Wow! This was the most surprising to me in the thread:
> It's interesting that this commit was made ~9 hours ago and the exploit happened a few hours after that. Possible that an attacker was keeping an eye on the repository and looking out for suspicious commits.
> Could be that the Wormhole team spotted the bug, patched it, but the attacker got to it before the patch could be rolled out. Super important to keep these sort of patches lowkey and to try to stuff them into larger commits.
Is this something inherent in the cryptocurrency space? Where monitoring for security patches and exploiting them before they are rolled out results in an instant multi-million dollar payday? Is this a common risk? If so, that seems crazy. Vendors already struggle rolling patches in closed source environments.

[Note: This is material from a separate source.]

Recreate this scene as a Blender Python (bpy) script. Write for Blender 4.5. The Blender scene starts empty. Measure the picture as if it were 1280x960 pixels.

Yes, this is a risk. Exploiters will be running legit nodes with software analyzing the mempool for profitable transactions to abuse, they will be running nodes using the GitHub branches looking for changes in advance of merges so they can run exploits, they will be looking at framework changes and automatically running tools like fuzzers to find errors in downstream chains and projects that use the framework. It's a really really hard space for this reason. I work as a test engineer in DeFi and have been in the blockchain space for years but releases still give me stress like no other domain I've been in.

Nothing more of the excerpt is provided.